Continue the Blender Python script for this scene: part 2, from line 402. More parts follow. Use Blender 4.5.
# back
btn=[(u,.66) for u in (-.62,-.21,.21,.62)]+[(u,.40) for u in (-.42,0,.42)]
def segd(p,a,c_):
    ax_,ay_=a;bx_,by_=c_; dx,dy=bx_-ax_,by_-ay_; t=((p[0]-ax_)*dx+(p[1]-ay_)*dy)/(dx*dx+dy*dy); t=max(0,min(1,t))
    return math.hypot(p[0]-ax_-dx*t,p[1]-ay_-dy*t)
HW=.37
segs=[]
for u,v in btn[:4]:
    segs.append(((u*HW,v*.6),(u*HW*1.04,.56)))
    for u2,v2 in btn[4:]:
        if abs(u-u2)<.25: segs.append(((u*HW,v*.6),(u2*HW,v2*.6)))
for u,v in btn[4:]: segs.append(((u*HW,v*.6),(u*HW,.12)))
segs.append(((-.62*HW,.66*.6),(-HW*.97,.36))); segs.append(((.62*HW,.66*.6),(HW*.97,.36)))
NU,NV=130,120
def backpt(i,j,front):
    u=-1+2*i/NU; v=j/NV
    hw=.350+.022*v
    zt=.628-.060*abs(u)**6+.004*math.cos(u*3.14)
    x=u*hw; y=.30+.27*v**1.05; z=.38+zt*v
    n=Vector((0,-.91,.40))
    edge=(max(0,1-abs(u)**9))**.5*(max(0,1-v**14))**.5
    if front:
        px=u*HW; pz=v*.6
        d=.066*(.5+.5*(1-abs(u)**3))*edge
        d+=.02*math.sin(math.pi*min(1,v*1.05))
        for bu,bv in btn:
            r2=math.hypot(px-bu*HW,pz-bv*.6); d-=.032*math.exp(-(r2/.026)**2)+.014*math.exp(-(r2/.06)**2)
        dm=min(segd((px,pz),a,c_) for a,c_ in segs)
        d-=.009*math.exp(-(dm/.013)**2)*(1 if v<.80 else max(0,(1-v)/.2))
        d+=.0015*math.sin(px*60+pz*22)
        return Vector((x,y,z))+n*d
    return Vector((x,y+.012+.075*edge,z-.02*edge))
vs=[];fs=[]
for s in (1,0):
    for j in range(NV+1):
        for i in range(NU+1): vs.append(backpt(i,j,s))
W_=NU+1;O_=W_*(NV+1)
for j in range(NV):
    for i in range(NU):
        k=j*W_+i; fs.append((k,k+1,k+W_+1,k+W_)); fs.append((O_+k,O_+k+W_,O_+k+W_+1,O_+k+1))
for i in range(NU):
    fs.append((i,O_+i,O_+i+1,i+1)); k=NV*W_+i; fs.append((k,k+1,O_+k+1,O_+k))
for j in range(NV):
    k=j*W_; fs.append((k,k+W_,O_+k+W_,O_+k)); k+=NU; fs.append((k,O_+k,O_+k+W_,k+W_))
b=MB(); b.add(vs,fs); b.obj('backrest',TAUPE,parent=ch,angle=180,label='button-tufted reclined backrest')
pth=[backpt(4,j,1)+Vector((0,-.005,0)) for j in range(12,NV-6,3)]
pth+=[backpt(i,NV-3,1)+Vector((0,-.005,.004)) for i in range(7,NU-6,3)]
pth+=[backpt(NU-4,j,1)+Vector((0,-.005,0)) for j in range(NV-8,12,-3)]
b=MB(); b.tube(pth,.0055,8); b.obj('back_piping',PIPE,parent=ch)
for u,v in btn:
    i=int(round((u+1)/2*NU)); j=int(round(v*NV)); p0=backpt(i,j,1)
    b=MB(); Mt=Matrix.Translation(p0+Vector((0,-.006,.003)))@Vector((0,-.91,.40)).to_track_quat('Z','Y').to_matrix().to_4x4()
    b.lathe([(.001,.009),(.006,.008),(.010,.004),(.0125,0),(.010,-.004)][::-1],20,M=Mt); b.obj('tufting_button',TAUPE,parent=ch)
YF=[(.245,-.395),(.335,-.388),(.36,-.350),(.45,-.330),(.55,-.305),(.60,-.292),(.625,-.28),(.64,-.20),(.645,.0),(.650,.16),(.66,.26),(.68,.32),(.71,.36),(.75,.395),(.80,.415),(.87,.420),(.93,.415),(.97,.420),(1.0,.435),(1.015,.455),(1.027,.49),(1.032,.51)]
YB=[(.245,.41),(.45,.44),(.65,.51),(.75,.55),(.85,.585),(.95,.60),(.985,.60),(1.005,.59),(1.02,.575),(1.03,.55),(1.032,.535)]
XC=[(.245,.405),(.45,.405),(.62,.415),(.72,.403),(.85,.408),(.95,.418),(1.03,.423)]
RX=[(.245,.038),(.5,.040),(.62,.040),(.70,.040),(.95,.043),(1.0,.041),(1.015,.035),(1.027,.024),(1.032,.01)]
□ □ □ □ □
:: Problem ::
Transcribe the full listing above without leaving anything out.

:: Exercise answer ::
Continue the Blender Python script for this scene: part 2, from line 402. More parts follow. Use Blender 4.5.
# back
btn=[(u,.66) for u in (-.62,-.21,.21,.62)]+[(u,.40) for u in (-.42,0,.42)]
def segd(p,a,c_):
    ax_,ay_=a;bx_,by_=c_; dx,dy=bx_-ax_,by_-ay_; t=((p[0]-ax_)*dx+(p[1]-ay_)*dy)/(dx*dx+dy*dy); t=max(0,min(1,t))
    return math.hypot(p[0]-ax_-dx*t,p[1]-ay_-dy*t)
HW=.37
segs=[]
for u,v in btn[:4]:
    segs.append(((u*HW,v*.6),(u*HW*1.04,.56)))
    for u2,v2 in btn[4:]:
        if abs(u-u2)<.25: segs.append(((u*HW,v*.6),(u2*HW,v2*.6)))
for u,v in btn[4:]: segs.append(((u*HW,v*.6),(u*HW,.12)))
segs.append(((-.62*HW,.66*.6),(-HW*.97,.36))); segs.append(((.62*HW,.66*.6),(HW*.97,.36)))
NU,NV=130,120
def backpt(i,j,front):
    u=-1+2*i/NU; v=j/NV
    hw=.350+.022*v
    zt=.628-.060*abs(u)**6+.004*math.cos(u*3.14)
    x=u*hw; y=.30+.27*v**1.05; z=.38+zt*v
    n=Vector((0,-.91,.40))
    edge=(max(0,1-abs(u)**9))**.5*(max(0,1-v**14))**.5
    if front:
        px=u*HW; pz=v*.6
        d=.066*(.5+.5*(1-abs(u)**3))*edge
        d+=.02*math.sin(math.pi*min(1,v*1.05))
        for bu,bv in btn:
            r2=math.hypot(px-bu*HW,pz-bv*.6); d-=.032*math.exp(-(r2/.026)**2)+.014*math.exp(-(r2/.06)**2)
        dm=min(segd((px,pz),a,c_) for a,c_ in segs)
        d-=.009*math.exp(-(dm/.013)**2)*(1 if v<.80 else max(0,(1-v)/.2))
        d+=.0015*math.sin(px*60+pz*22)
        return Vector((x,y,z))+n*d
    return Vector((x,y+.012+.075*edge,z-.02*edge))
vs=[];fs=[]
for s in (1,0):
    for j in range(NV+1):
        for i in range(NU+1): vs.append(backpt(i,j,s))
W_=NU+1;O_=W_*(NV+1)
for j in range(NV):
    for i in range(NU):
        k=j*W_+i; fs.append((k,k+1,k+W_+1,k+W_)); fs.append((O_+k,O_+k+W_,O_+k+W_+1,O_+k+1))
for i in range(NU):
    fs.append((i,O_+i,O_+i+1,i+1)); k=NV*W_+i; fs.append((k,k+1,O_+k+1,O_+k))
for j in range(NV):
    k=j*W_; fs.append((k,k+W_,O_+k+W_,O_+k)); k+=NU; fs.append((k,O_+k,O_+k+W_,k+W_))
b=MB(); b.add(vs,fs); b.obj('backrest',TAUPE,parent=ch,angle=180,label='button-tufted reclined backrest')
pth=[backpt(4,j,1)+Vector((0,-.005,0)) for j in range(12,NV-6,3)]
pth+=[backpt(i,NV-3,1)+Vector((0,-.005,.004)) for i in range(7,NU-6,3)]
pth+=[backpt(NU-4,j,1)+Vector((0,-.005,0)) for j in range(NV-8,12,-3)]
b=MB(); b.tube(pth,.0055,8); b.obj('back_piping',PIPE,parent=ch)
for u,v in btn:
    i=int(round((u+1)/2*NU)); j=int(round(v*NV)); p0=backpt(i,j,1)
    b=MB(); Mt=Matrix.Translation(p0+Vector((0,-.006,.003)))@Vector((0,-.91,.40)).to_track_quat('Z','Y').to_matrix().to_4x4()
    b.lathe([(.001,.009),(.006,.008),(.010,.004),(.0125,0),(.010,-.004)][::-1],20,M=Mt); b.obj('tufting_button',TAUPE,parent=ch)
YF=[(.245,-.395),(.335,-.388),(.36,-.350),(.45,-.330),(.55,-.305),(.60,-.292),(.625,-.28),(.64,-.20),(.645,.0),(.650,.16),(.66,.26),(.68,.32),(.71,.36),(.75,.395),(.80,.415),(.87,.420),(.93,.415),(.97,.420),(1.0,.435),(1.015,.455),(1.027,.49),(1.032,.51)]
YB=[(.245,.41),(.45,.44),(.65,.51),(.75,.55),(.85,.585),(.95,.60),(.985,.60),(1.005,.59),(1.02,.575),(1.03,.55),(1.032,.535)]
XC=[(.245,.405),(.45,.405),(.62,.415),(.72,.403),(.85,.408),(.95,.418),(1.03,.423)]
RX=[(.245,.038),(.5,.040),(.62,.040),(.70,.040),(.95,.043),(1.0,.041),(1.015,.035),(1.027,.024),(1.032,.01)]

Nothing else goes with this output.